NEWS

Harrison union's Karen Magee is new NYSUT president

Gary Stern
TJN
Karen Magee, president of the New York State United Teachers union.

Karen Magee, the longtime head of the Harrison teachers union, has been elected president of the New York State United Teachers, the often powerful, 600,000-member statewide union.

She unseated Richard Iannuzzi, who served since 2005 and led NYSUT through a tumultuous period of educational change in New York.

"It feels wonderful and empowering," Magee said Sunday. "My ultimate goal is to make sure teachers are respected again as professionals and that NYSUT is respected again as the great labor organization it is."

Some 3,000 delegates representing 1,200 local unions voted Saturday at New York State United Teachers' 42nd annual "representative assembly" at the New York Hilton Midtown in Manhattan. The results were announced Sunday.

Magee, 54, a lifelong resident of West Harrison, was elected to a three-year term, which began at the conclusion of the assembly. She is NYSUT's first female president and its third president overall, following Iannuzzi and Tom Hobart, who served for 33 years.

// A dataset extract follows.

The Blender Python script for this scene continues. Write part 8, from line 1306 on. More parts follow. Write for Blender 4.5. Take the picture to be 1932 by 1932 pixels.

Magee led a breakaway ticket that included Iannuzi's second-in-command, Executive Vice President Andy Pallotta, who will serve in the same role with Magee. Pallotta's split with Iannuzzi spilled into public view in January when Iannuzzi criticized Pallotta for buying too many seats for a fundraiser for Gov. Andrew Cuomo.

The challengers' "Revive NYSUT" slate engaged in a heated campaign with Iannuzzi's "Stronger Together" backers, with each side accusing the other of dirty tactics. Magee was dismissed by some bloggers and social media as the hand-picked candidate of Mike Mulgrew, president of New York City's United Federation of Teachers, which is part of NYSUT.

But Magee laughed off the notion that she is anyone's puppet, insisting that her ticket was compelled to oppose Iannuzzi's weak response to the state's controversial education reforms, particularly a much-disliked teacher evaluation system.

"We will engage the rank and file and hit the ground running," she said. "We are going to become strong again, one of the most powerful labor organizations in New York state."

Magee has been president of the Harrison Association of Teachers for 11 years, and is one of the most high-profile labor leaders in the Lower Hudson Valley. She's on the boards of NYSUT and the New York State Teachers' Retirement System, one of the country's largest pension systems. She previously served for a decade as an officer for the regional arm of the AFL-CIO.

She started her career as an elementary school teacher in Harrison about 30 years ago. She has three children, ages 24, 22 and 16.

Magee started her presidency Sunday by meeting with NYSUT's board and overseeing a transition meeting. She'll meet with the union's regional directors Monday and set up a transition team. She will also get to a transition plan for the Harrison union.

"We're full of energy and ready to roll," she said.

Iannuzzi faced a tough road once the UFT, which controls about 40 percent of all voting delegates, threw its support to Magee's slate in January. Magee also got the support of other delegate-heavy locals, including the unions for SUNY and CUNY professors and the teacher unions in Yonkers, Buffalo, Rochester and Syracuse.

A self-described "militant," Magee has been harshly critical of New York's education reforms and Iannuzzi's response to them. She wants to see New York throw out its new teacher- and principal-evaluation system, which she calls beyond repair. Magee says she wants to convince Cuomo that the system is inaccurate. The governor, oddly enough, said for the first time Tuesday that the system needs to be reviewed because it may be unfair to use student test scores to calculate some teachers' grades.

NYSUT supported the evaluation system early on, although Iannuzzi became increasingly critical of the state for rushing the system into place. In January, NYSUT's board declared "no confidence" in state Education Commissioner John King and called for his removal.

Delegates approved the no-confidence position on Saturday. They also withdrew NYSUT's support for the Common Core Standards as they have been implemented in New York and supported the rights of parents to not have their children take high-stakes tests.